↓

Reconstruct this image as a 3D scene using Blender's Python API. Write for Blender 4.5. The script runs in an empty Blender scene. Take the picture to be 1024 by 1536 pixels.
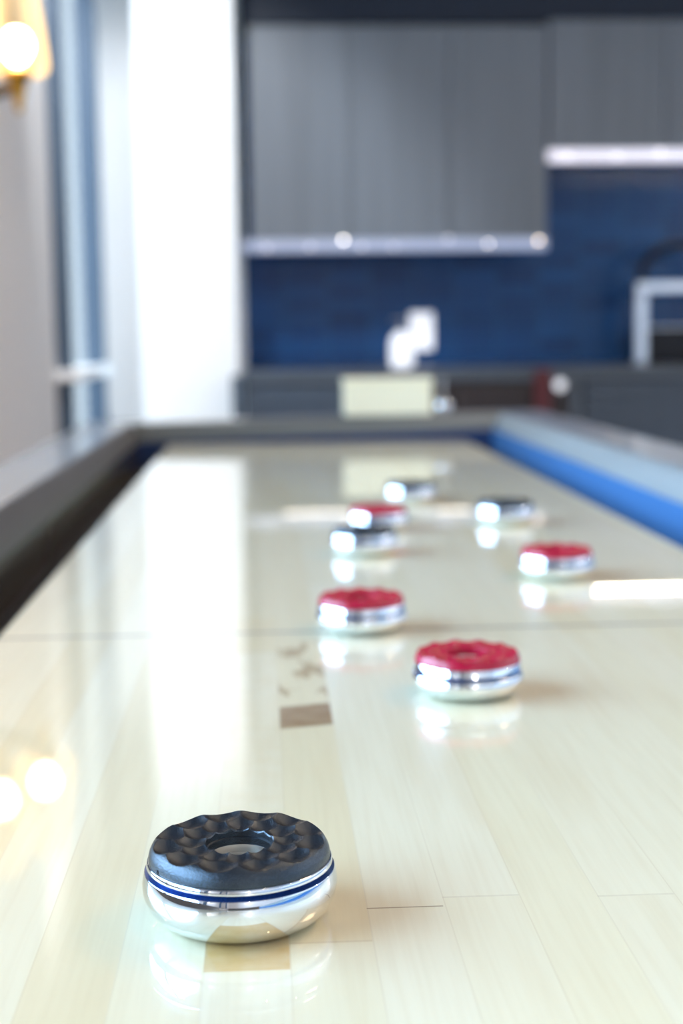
import bpy, bmesh, math, random
from mathutils import Vector, Matrix
random.seed(7)
PI = math.pi
scn = bpy.context.scene
COL = scn.collection

# ------------------------------------------------------------------ materials
def nodes_of(m):
    m.use_nodes = True
    return m.node_tree.nodes, m.node_tree.links

def mat(name, color, rough=0.5, metal=0.0, coat=0.0, coat_rough=0.03, spec=0.5, emit=None, strength=0.0, trans=0.0,
        noise=None, bump=None):
    """Principled material; noise=(scale xyz, amount, detail) varies the colour, bump=(scale, strength) roughens it."""
    m = bpy.data.materials.new(name)
    n, l = nodes_of(m)
    b = n['Principled BSDF']
    b.inputs['Base Color'].default_value = (*color, 1)
    b.inputs['Roughness'].default_value = rough
    b.inputs['Metallic'].default_value = metal
    b.inputs['Coat Weight'].default_value = coat
    b.inputs['Coat Roughness'].default_value = coat_rough
    b.inputs['Specular IOR Level'].default_value = spec
    b.inputs['Transmission Weight'].default_value = trans
    if emit:
        b.inputs['Emission Color'].default_value = (*emit, 1)
        b.inputs['Emission Strength'].default_value = strength
    tc = n.new('ShaderNodeTexCoord')
    if noise:
        mp = n.new('ShaderNodeMapping'); mp.inputs['Scale'].default_value = noise[0]
        nz = n.new('ShaderNodeTexNoise'); nz.inputs['Scale'].default_value = 1; nz.inputs['Detail'].default_value = noise[2]
        l.new(tc.outputs['Object'], mp.inputs['Vector']); l.new(mp.outputs['Vector'], nz.inputs['Vector'])
        mx = n.new('ShaderNodeMix'); mx.data_type = 'RGBA'
        a = noise[1]
        mx.inputs[6].default_value = (*[c * (1 - a) for c in color], 1)
        mx.inputs[7].default_value = (*[min(1, c * (1 + a)) for c in color], 1)
        l.new(nz.outputs['Fac'], mx.inputs[0]); l.new(mx.outputs[2], b.inputs['Base Color'])
    if bump:
        nb = n.new('ShaderNodeTexNoise'); nb.inputs['Scale'].default_value = bump[0]; nb.inputs['Detail'].default_value = 2
        l.new(tc.outputs['Object'], nb.inputs['Vector'])
        bp = n.new('ShaderNodeBump'); bp.inputs['Strength'].default_value = bump[1]
        bp.inputs['Distance'].default_value = bump[2] if len(bump) > 2 else 0.001
        l.new(nb.outputs['Fac'], bp.inputs['Height']); l.new(bp.outputs['Normal'], b.inputs['Normal'])
    return m

def emission(name, color, strength):
    m = bpy.data.materials.new(name)
    n, l = nodes_of(m)
    n.remove(n['Principled BSDF'])
    e = n.new('ShaderNodeEmission'); e.inputs[0].default_value = (*color, 1); e.inputs[1].default_value = strength
    l.new(e.outputs[0], n['Material Output'].inputs[0])
    return m

def glass_pane(name, tint=(0.93, 0.97, 1.0)):
    m = bpy.data.materials.new(name)
    n, l = nodes_of(m)
    n.remove(n['Principled BSDF'])
    t = n.new('ShaderNodeBsdfTransparent'); t.inputs[0].default_value = (*tint, 1)
    g = n.new('ShaderNodeBsdfGlossy'); g.inputs['Roughness'].default_value = 0.02
    f = n.new('ShaderNodeFresnel'); f.inputs[0].default_value = 1.45
    x = n.new('ShaderNodeMixShader')
    l.new(f.outputs[0], x.inputs[0]); l.new(t.outputs[0], x.inputs[1]); l.new(g.outputs[0], x.inputs[2])
    l.new(x.outputs[0], n['Material Output'].inputs[0])
    return m

class NB:
    """tiny math-node builder"""
    def __init__(s, m): s.n, s.l = nodes_of(m)
    def put(s, sock, v):
        if isinstance(v, (int, float)): sock.default_value = v
        else: s.l.new(v, sock)
    def m(s, op, a, b=None, c=None):
        q = s.n.new('ShaderNodeMath'); q.operation = op
        s.put(q.inputs[0], a)
        if b is not None: s.put(q.inputs[1], b)
        if c is not None: s.put(q.inputs[2], c)
        return q.outputs[0]
    def mix(s, f, a, b, blend='MIX'):
        q = s.n.new('ShaderNodeMix'); q.data_type = 'RGBA'; q.blend_type = blend
        s.put(q.inputs[0], f)
        for k, v in ((6, a), (7, b)):
            if isinstance(v, tuple): q.inputs[k].default_value = (*v, 1)
            else: s.l.new(v, q.inputs[k])
        return q.outputs[2]
    def comb(s, x, y, z=0.0):
        q = s.n.new('ShaderNodeCombineXYZ')
        for k, v in enumerate((x, y, z)): s.put(q.inputs[k], v)
        return q.outputs[0]
    def noise(s, vec, scale=1, detail=2):
        q = s.n.new('ShaderNodeTexNoise'); q.inputs['Scale'].default_value = scale; q.inputs['Detail'].default_value = detail
        s.l.new(vec, q.inputs['Vector']); return q.outputs['Fac']
    def white(s, vec):
        q = s.n.new('ShaderNodeTexWhiteNoise'); q.noise_dimensions = '3D'; s.l.new(vec, q.inputs['Vector']); return q.outputs['Value']
    def band(s, v, lo, hi, soft):
        a = s.n.new('ShaderNodeMapRange'); a.interpolation_type = 'SMOOTHSTEP'
        s.l.new(v, a.inputs[0]); a.inputs[1].default_value = lo - soft; a.inputs[2].default_value = lo + soft
        b = s.n.new('ShaderNodeMapRange'); b.interpolation_type = 'SMOOTHSTEP'
        s.l.new(v, b.inputs[0]); b.inputs[1].default_value = hi - soft; b.inputs[2].default_value = hi + soft
        return s.m('SUBTRACT', a.outputs[0], b.outputs[0])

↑

*Written problem*. All of the material above should be reproduced exactly, except the pictures.

*Final result*.
Reconstruct this image as a 3D scene using Blender's Python API. Write for Blender 4.5. The script runs in an empty Blender scene. Take the picture to be 1024 by 1536 pixels.
import bpy, bmesh, math, random
from mathutils import Vector, Matrix
random.seed(7)
PI = math.pi
scn = bpy.context.scene
COL = scn.collection

# ------------------------------------------------------------------ materials
def nodes_of(m):
    m.use_nodes = True
    return m.node_tree.nodes, m.node_tree.links

def mat(name, color, rough=0.5, metal=0.0, coat=0.0, coat_rough=0.03, spec=0.5, emit=None, strength=0.0, trans=0.0,
        noise=None, bump=None):
    """Principled material; noise=(scale xyz, amount, detail) varies the colour, bump=(scale, strength) roughens it."""
    m = bpy.data.materials.new(name)
    n, l = nodes_of(m)
    b = n['Principled BSDF']
    b.inputs['Base Color'].default_value = (*color, 1)
    b.inputs['Roughness'].default_value = rough
    b.inputs['Metallic'].default_value = metal
    b.inputs['Coat Weight'].default_value = coat
    b.inputs['Coat Roughness'].default_value = coat_rough
    b.inputs['Specular IOR Level'].default_value = spec
    b.inputs['Transmission Weight'].default_value = trans
    if emit:
        b.inputs['Emission Color'].default_value = (*emit, 1)
        b.inputs['Emission Strength'].default_value = strength
    tc = n.new('ShaderNodeTexCoord')
    if noise:
        mp = n.new('ShaderNodeMapping'); mp.inputs['Scale'].default_value = noise[0]
        nz = n.new('ShaderNodeTexNoise'); nz.inputs['Scale'].default_value = 1; nz.inputs['Detail'].default_value = noise[2]
        l.new(tc.outputs['Object'], mp.inputs['Vector']); l.new(mp.outputs['Vector'], nz.inputs['Vector'])
        mx = n.new('ShaderNodeMix'); mx.data_type = 'RGBA'
        a = noise[1]
        mx.inputs[6].default_value = (*[c * (1 - a) for c in color], 1)
        mx.inputs[7].default_value = (*[min(1, c * (1 + a)) for c in color], 1)
        l.new(nz.outputs['Fac'], mx.inputs[0]); l.new(mx.outputs[2], b.inputs['Base Color'])
    if bump:
        nb = n.new('ShaderNodeTexNoise'); nb.inputs['Scale'].default_value = bump[0]; nb.inputs['Detail'].default_value = 2
        l.new(tc.outputs['Object'], nb.inputs['Vector'])
        bp = n.new('ShaderNodeBump'); bp.inputs['Strength'].default_value = bump[1]
        bp.inputs['Distance'].default_value = bump[2] if len(bump) > 2 else 0.001
        l.new(nb.outputs['Fac'], bp.inputs['Height']); l.new(bp.outputs['Normal'], b.inputs['Normal'])
    return m

def emission(name, color, strength):
    m = bpy.data.materials.new(name)
    n, l = nodes_of(m)
    n.remove(n['Principled BSDF'])
    e = n.new('ShaderNodeEmission'); e.inputs[0].default_value = (*color, 1); e.inputs[1].default_value = strength
    l.new(e.outputs[0], n['Material Output'].inputs[0])
    return m

def glass_pane(name, tint=(0.93, 0.97, 1.0)):
    m = bpy.data.materials.new(name)
    n, l = nodes_of(m)
    n.remove(n['Principled BSDF'])
    t = n.new('ShaderNodeBsdfTransparent'); t.inputs[0].default_value = (*tint, 1)
    g = n.new('ShaderNodeBsdfGlossy'); g.inputs['Roughness'].default_value = 0.02
    f = n.new('ShaderNodeFresnel'); f.inputs[0].default_value = 1.45
    x = n.new('ShaderNodeMixShader')
    l.new(f.outputs[0], x.inputs[0]); l.new(t.outputs[0], x.inputs[1]); l.new(g.outputs[0], x.inputs[2])
    l.new(x.outputs[0], n['Material Output'].inputs[0])
    return m

class NB:
    """tiny math-node builder"""
    def __init__(s, m): s.n, s.l = nodes_of(m)
    def put(s, sock, v):
        if isinstance(v, (int, float)): sock.default_value = v
        else: s.l.new(v, sock)
    def m(s, op, a, b=None, c=None):
        q = s.n.new('ShaderNodeMath'); q.operation = op
        s.put(q.inputs[0], a)
        if b is not None: s.put(q.inputs[1], b)
        if c is not None: s.put(q.inputs[2], c)
        return q.outputs[0]
    def mix(s, f, a, b, blend='MIX'):
        q = s.n.new('ShaderNodeMix'); q.data_type = 'RGBA'; q.blend_type = blend
        s.put(q.inputs[0], f)
        for k, v in ((6, a), (7, b)):
            if isinstance(v, tuple): q.inputs[k].default_value = (*v, 1)
            else: s.l.new(v, q.inputs[k])
        return q.outputs[2]
    def comb(s, x, y, z=0.0):
        q = s.n.new('ShaderNodeCombineXYZ')
        for k, v in enumerate((x, y, z)): s.put(q.inputs[k], v)
        return q.outputs[0]
    def noise(s, vec, scale=1, detail=2):
        q = s.n.new('ShaderNodeTexNoise'); q.inputs['Scale'].default_value = scale; q.inputs['Detail'].default_value = detail
        s.l.new(vec, q.inputs['Vector']); return q.outputs['Fac']
    def white(s, vec):
        q = s.n.new('ShaderNodeTexWhiteNoise'); q.noise_dimensions = '3D'; s.l.new(vec, q.inputs['Vector']); return q.outputs['Value']
    def band(s, v, lo, hi, soft):
        a = s.n.new('ShaderNodeMapRange'); a.interpolation_type = 'SMOOTHSTEP'
        s.l.new(v, a.inputs[0]); a.inputs[1].default_value = lo - soft; a.inputs[2].default_value = lo + soft
        b = s.n.new('ShaderNodeMapRange'); b.interpolation_type = 'SMOOTHSTEP'
        s.l.new(v, b.inputs[0]); b.inputs[1].default_value = hi - soft; b.inputs[2].default_value = hi + soft
        return s.m('SUBTRACT', a.outputs[0], b.outputs[0])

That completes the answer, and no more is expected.